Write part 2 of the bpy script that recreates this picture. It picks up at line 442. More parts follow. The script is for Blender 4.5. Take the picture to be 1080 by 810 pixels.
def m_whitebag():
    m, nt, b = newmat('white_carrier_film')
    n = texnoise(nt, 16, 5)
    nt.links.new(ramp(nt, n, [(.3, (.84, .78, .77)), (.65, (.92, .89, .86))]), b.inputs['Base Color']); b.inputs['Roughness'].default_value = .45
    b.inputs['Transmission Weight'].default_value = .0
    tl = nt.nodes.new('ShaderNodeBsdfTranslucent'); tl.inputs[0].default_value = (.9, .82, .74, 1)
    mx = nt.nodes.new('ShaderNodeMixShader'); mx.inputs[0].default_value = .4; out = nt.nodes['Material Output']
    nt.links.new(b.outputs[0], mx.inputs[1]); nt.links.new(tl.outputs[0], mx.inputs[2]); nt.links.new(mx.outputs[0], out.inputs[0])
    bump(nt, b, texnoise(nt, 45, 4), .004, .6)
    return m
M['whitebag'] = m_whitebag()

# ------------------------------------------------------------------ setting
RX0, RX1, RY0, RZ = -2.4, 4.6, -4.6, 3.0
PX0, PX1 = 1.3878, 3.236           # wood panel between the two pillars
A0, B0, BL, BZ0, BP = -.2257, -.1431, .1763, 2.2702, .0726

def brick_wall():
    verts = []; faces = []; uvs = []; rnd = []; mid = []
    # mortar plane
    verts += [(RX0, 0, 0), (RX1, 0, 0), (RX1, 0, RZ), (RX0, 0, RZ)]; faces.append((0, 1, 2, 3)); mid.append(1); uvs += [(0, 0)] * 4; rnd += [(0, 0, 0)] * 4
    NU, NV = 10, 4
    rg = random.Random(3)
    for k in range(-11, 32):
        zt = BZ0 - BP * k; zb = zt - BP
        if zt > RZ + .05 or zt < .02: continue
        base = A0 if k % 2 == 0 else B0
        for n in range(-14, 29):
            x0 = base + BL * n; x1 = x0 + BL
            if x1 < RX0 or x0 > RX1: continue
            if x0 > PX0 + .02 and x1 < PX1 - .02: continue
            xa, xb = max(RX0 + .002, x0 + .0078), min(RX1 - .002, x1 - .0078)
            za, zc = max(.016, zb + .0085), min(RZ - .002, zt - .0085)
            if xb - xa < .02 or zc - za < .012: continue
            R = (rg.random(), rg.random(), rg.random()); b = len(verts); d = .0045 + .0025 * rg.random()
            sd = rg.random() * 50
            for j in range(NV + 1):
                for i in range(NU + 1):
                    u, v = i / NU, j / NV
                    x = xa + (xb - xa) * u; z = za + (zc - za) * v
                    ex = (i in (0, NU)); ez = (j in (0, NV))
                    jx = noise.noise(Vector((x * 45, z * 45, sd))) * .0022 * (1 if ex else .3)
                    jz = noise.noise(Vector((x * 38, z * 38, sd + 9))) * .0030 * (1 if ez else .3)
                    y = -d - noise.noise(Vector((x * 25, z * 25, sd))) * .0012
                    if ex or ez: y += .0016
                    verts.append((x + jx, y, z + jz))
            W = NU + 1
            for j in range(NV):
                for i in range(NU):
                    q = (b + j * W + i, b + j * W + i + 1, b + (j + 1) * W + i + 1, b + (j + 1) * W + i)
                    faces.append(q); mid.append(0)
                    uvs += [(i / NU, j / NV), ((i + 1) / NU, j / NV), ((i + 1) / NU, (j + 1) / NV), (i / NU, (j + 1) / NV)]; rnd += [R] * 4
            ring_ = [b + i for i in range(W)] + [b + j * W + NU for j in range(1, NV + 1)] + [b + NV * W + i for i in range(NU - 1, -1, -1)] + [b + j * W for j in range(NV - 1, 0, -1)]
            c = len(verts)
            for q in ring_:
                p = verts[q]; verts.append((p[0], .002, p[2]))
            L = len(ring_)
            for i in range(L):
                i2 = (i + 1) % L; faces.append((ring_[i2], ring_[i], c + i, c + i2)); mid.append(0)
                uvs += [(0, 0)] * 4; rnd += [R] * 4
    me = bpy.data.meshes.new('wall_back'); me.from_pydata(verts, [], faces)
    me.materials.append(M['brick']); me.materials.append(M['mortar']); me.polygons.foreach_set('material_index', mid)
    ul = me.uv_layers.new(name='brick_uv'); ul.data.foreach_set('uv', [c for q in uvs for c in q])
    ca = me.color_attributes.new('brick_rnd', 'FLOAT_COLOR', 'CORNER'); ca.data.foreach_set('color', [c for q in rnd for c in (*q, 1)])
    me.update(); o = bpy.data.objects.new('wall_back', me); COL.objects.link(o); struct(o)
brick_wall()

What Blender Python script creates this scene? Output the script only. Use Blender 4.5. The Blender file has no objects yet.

════

**EXERCISE BRIEF**
Output all of the data again, exactly.

**REPLY TO THE EXERCISE**
Write part 2 of the bpy script that recreates this picture. It picks up at line 442. More parts follow. The script is for Blender 4.5. Take the picture to be 1080 by 810 pixels.
def m_whitebag():
    m, nt, b = newmat('white_carrier_film')
    n = texnoise(nt, 16, 5)
    nt.links.new(ramp(nt, n, [(.3, (.84, .78, .77)), (.65, (.92, .89, .86))]), b.inputs['Base Color']); b.inputs['Roughness'].default_value = .45
    b.inputs['Transmission Weight'].default_value = .0
    tl = nt.nodes.new('ShaderNodeBsdfTranslucent'); tl.inputs[0].default_value = (.9, .82, .74, 1)
    mx = nt.nodes.new('ShaderNodeMixShader'); mx.inputs[0].default_value = .4; out = nt.nodes['Material Output']
    nt.links.new(b.outputs[0], mx.inputs[1]); nt.links.new(tl.outputs[0], mx.inputs[2]); nt.links.new(mx.outputs[0], out.inputs[0])
    bump(nt, b, texnoise(nt, 45, 4), .004, .6)
    return m
M['whitebag'] = m_whitebag()

# ------------------------------------------------------------------ setting
RX0, RX1, RY0, RZ = -2.4, 4.6, -4.6, 3.0
PX0, PX1 = 1.3878, 3.236           # wood panel between the two pillars
A0, B0, BL, BZ0, BP = -.2257, -.1431, .1763, 2.2702, .0726

def brick_wall():
    verts = []; faces = []; uvs = []; rnd = []; mid = []
    # mortar plane
    verts += [(RX0, 0, 0), (RX1, 0, 0), (RX1, 0, RZ), (RX0, 0, RZ)]; faces.append((0, 1, 2, 3)); mid.append(1); uvs += [(0, 0)] * 4; rnd += [(0, 0, 0)] * 4
    NU, NV = 10, 4
    rg = random.Random(3)
    for k in range(-11, 32):
        zt = BZ0 - BP * k; zb = zt - BP
        if zt > RZ + .05 or zt < .02: continue
        base = A0 if k % 2 == 0 else B0
        for n in range(-14, 29):
            x0 = base + BL * n; x1 = x0 + BL
            if x1 < RX0 or x0 > RX1: continue
            if x0 > PX0 + .02 and x1 < PX1 - .02: continue
            xa, xb = max(RX0 + .002, x0 + .0078), min(RX1 - .002, x1 - .0078)
            za, zc = max(.016, zb + .0085), min(RZ - .002, zt - .0085)
            if xb - xa < .02 or zc - za < .012: continue
            R = (rg.random(), rg.random(), rg.random()); b = len(verts); d = .0045 + .0025 * rg.random()
            sd = rg.random() * 50
            for j in range(NV + 1):
                for i in range(NU + 1):
                    u, v = i / NU, j / NV
                    x = xa + (xb - xa) * u; z = za + (zc - za) * v
                    ex = (i in (0, NU)); ez = (j in (0, NV))
                    jx = noise.noise(Vector((x * 45, z * 45, sd))) * .0022 * (1 if ex else .3)
                    jz = noise.noise(Vector((x * 38, z * 38, sd + 9))) * .0030 * (1 if ez else .3)
                    y = -d - noise.noise(Vector((x * 25, z * 25, sd))) * .0012
                    if ex or ez: y += .0016
                    verts.append((x + jx, y, z + jz))
            W = NU + 1
            for j in range(NV):
                for i in range(NU):
                    q = (b + j * W + i, b + j * W + i + 1, b + (j + 1) * W + i + 1, b + (j + 1) * W + i)
                    faces.append(q); mid.append(0)
                    uvs += [(i / NU, j / NV), ((i + 1) / NU, j / NV), ((i + 1) / NU, (j + 1) / NV), (i / NU, (j + 1) / NV)]; rnd += [R] * 4
            ring_ = [b + i for i in range(W)] + [b + j * W + NU for j in range(1, NV + 1)] + [b + NV * W + i for i in range(NU - 1, -1, -1)] + [b + j * W for j in range(NV - 1, 0, -1)]
            c = len(verts)
            for q in ring_:
                p = verts[q]; verts.append((p[0], .002, p[2]))
            L = len(ring_)
            for i in range(L):
                i2 = (i + 1) % L; faces.append((ring_[i2], ring_[i], c + i, c + i2)); mid.append(0)
                uvs += [(0, 0)] * 4; rnd += [R] * 4
    me = bpy.data.meshes.new('wall_back'); me.from_pydata(verts, [], faces)
    me.materials.append(M['brick']); me.materials.append(M['mortar']); me.polygons.foreach_set('material_index', mid)
    ul = me.uv_layers.new(name='brick_uv'); ul.data.foreach_set('uv', [c for q in uvs for c in q])
    ca = me.color_attributes.new('brick_rnd', 'FLOAT_COLOR', 'CORNER'); ca.data.foreach_set('color', [c for q in rnd for c in (*q, 1)])
    me.update(); o = bpy.data.objects.new('wall_back', me); COL.objects.link(o); struct(o)
brick_wall()

What Blender Python script creates this scene? Output the script only. Use Blender 4.5. The Blender file has no objects yet.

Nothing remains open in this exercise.